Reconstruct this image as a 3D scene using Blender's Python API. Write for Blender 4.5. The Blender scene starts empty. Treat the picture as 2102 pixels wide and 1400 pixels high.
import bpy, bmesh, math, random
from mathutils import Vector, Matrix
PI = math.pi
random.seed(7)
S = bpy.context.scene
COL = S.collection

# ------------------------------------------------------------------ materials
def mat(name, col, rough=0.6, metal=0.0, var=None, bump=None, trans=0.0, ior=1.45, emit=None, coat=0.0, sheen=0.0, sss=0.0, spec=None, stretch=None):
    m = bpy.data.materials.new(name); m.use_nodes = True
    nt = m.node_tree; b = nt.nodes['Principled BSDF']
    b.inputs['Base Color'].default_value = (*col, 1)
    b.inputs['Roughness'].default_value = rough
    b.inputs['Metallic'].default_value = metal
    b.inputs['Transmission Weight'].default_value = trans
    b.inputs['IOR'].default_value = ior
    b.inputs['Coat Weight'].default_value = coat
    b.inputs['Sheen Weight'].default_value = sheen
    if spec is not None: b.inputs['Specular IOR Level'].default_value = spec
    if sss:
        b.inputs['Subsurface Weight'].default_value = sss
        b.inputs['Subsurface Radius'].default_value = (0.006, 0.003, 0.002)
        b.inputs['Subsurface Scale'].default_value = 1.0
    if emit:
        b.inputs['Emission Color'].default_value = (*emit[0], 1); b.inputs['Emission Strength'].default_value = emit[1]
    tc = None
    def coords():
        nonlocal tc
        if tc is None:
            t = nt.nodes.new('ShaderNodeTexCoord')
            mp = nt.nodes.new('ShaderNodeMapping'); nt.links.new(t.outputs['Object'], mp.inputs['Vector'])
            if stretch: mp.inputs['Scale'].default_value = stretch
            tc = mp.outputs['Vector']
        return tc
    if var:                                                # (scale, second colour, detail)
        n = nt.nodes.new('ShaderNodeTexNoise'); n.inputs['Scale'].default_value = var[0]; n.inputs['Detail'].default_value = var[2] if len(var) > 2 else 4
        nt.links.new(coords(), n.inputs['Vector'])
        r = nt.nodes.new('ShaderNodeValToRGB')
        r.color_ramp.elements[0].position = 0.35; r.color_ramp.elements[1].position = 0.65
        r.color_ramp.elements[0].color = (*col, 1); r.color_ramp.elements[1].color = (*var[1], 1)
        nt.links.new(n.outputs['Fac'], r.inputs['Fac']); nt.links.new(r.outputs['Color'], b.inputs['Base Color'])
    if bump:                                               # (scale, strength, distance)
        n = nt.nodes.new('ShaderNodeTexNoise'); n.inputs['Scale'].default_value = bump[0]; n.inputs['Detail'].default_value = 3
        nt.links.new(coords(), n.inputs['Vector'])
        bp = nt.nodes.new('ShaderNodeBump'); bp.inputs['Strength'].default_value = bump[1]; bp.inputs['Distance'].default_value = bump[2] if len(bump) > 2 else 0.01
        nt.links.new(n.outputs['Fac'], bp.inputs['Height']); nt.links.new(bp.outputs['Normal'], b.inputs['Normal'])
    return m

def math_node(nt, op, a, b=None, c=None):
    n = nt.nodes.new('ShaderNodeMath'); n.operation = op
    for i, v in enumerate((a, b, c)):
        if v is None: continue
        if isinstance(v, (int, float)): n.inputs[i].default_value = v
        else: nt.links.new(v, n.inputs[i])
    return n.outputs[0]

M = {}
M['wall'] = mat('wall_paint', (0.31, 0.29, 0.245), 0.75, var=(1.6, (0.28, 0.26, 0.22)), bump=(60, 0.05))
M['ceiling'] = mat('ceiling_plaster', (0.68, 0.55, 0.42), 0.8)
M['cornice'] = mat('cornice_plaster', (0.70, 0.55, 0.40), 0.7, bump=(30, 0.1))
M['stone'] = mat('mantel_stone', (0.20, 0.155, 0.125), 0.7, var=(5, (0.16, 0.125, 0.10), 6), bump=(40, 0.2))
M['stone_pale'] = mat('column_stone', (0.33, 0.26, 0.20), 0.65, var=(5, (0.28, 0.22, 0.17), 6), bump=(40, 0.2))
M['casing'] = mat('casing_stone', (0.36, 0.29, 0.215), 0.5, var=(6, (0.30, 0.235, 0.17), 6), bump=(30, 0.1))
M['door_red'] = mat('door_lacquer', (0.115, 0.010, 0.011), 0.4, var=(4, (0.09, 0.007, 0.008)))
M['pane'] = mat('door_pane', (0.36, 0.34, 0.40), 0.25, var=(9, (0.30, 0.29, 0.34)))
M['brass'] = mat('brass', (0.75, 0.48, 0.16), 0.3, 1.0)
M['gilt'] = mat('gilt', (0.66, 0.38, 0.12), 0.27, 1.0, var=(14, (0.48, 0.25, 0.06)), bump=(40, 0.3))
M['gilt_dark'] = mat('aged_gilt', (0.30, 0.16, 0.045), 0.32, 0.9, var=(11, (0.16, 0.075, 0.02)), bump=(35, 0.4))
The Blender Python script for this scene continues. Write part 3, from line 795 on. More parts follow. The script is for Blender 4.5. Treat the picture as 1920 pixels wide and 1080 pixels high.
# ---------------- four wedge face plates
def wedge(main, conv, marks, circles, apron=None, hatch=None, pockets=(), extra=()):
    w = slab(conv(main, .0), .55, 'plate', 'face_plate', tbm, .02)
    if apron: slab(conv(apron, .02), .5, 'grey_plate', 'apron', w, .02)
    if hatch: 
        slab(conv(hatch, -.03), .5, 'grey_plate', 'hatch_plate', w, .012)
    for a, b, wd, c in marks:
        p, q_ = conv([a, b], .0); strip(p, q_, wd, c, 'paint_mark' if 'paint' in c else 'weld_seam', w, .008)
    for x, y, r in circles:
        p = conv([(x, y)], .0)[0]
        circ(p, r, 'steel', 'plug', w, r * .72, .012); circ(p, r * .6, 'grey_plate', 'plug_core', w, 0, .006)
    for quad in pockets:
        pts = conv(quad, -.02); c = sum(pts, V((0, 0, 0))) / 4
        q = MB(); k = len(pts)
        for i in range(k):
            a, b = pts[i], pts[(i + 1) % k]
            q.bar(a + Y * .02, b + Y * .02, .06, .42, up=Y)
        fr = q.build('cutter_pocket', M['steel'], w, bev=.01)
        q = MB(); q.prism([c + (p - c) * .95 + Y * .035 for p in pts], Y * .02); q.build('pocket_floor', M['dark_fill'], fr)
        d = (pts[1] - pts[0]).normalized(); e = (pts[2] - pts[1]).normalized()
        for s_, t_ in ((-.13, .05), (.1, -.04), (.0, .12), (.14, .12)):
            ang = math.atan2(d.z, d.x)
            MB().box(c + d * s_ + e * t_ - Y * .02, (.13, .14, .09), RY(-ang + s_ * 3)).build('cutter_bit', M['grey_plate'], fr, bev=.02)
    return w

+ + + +

> _WHAT THE TASK ASKS_:
Retype only the lines running from the top of the listing to the line that holds "COL = S.collection", both ends included.

> _RESPONSE FOR THIS EXERCISE_:
Reconstruct this image as a 3D scene using Blender's Python API. Write for Blender 4.5. The Blender scene starts empty. Treat the picture as 2102 pixels wide and 1400 pixels high.
import bpy, bmesh, math, random
from mathutils import Vector, Matrix
PI = math.pi
random.seed(7)
S = bpy.context.scene
COL = S.collection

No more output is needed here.